Environmentalist Reenu Paul regrets that the government is putting so much strain on the ecosystem. “We had just finished with the forest fires and now we have hordes of people rushing up these mountains. Our Garhwal Himalayas are being given no time to regenerate,” she says.

Experts also raise questions about how this revenue-driven model is riding roughshod over such an ecologically sensitive environment, with no lessons learned from the major subsidence that continues in Joshimath and several other towns in the state.

Hemant Dhyani, environmental expert and former member of the Supreme Court’s high-powered committee on the Char Dham project, had warned that the state government was exploiting these fragile Himalayas far beyond their carrying capacity.

This commercial exploitation can be gauged from the fact that this year, massive posters of Paytm QR codes have been placed outside both the Kedarnath and Badrinath temples so that people can give dakshina (monetary offerings) through online payments.

Unpredictable rainfall patterns, massive construction and hill cutting of arterial roads have seen an increase in landslides.

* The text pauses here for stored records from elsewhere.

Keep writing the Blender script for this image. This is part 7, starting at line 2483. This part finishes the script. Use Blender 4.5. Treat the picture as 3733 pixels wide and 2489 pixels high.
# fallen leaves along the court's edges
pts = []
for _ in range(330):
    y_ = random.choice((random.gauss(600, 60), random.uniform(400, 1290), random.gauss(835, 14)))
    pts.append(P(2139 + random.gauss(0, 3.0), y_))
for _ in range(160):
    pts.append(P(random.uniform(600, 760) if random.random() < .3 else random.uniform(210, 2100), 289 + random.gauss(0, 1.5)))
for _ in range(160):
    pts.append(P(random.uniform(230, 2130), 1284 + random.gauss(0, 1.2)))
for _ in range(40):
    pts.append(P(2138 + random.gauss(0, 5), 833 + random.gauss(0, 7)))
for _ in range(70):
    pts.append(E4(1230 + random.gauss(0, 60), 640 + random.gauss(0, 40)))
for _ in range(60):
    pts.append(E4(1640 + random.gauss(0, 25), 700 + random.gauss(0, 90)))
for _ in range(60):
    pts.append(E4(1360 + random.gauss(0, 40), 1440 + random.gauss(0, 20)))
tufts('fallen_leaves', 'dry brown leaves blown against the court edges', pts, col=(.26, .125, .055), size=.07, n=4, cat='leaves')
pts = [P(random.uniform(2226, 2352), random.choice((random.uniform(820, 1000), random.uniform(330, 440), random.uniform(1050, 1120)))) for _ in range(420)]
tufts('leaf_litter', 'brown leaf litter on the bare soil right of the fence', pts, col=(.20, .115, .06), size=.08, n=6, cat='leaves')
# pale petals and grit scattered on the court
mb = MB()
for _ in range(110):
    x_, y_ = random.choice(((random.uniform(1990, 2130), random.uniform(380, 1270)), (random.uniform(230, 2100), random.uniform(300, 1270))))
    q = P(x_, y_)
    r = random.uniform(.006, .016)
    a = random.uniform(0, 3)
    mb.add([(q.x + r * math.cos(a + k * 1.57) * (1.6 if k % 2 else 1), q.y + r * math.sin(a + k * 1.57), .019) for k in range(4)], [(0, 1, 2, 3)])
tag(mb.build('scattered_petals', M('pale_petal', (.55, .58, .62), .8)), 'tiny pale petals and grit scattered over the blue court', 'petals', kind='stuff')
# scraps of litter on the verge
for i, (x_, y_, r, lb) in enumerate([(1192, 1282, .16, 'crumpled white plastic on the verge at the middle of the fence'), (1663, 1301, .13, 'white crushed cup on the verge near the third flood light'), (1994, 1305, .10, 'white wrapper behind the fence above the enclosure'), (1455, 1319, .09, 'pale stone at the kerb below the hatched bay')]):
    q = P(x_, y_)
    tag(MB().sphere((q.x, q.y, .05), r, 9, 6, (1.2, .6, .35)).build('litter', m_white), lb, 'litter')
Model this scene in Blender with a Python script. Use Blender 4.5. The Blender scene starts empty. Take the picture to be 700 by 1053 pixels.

However, the government seems unconcerned over the fallout of having such a large population descend suddenly on these slopes.

Chief minister Pushkar Singh Dhami is promoting the idea of building more dhams in the state, obviously to attract more tourists. UP chief minister Yogi Adityanath, on his recent visit to the shrine of Neem Karoli Baba in Kainchi, insisted this too must be developed into a dham which would attract more than five lakh yatris a day.

What havoc these unsustainable practises will have on the environment does not worry our politicians. Such demonic exploitation of our sacred devbhoomi (abode of the gods) can only serve to destroy it.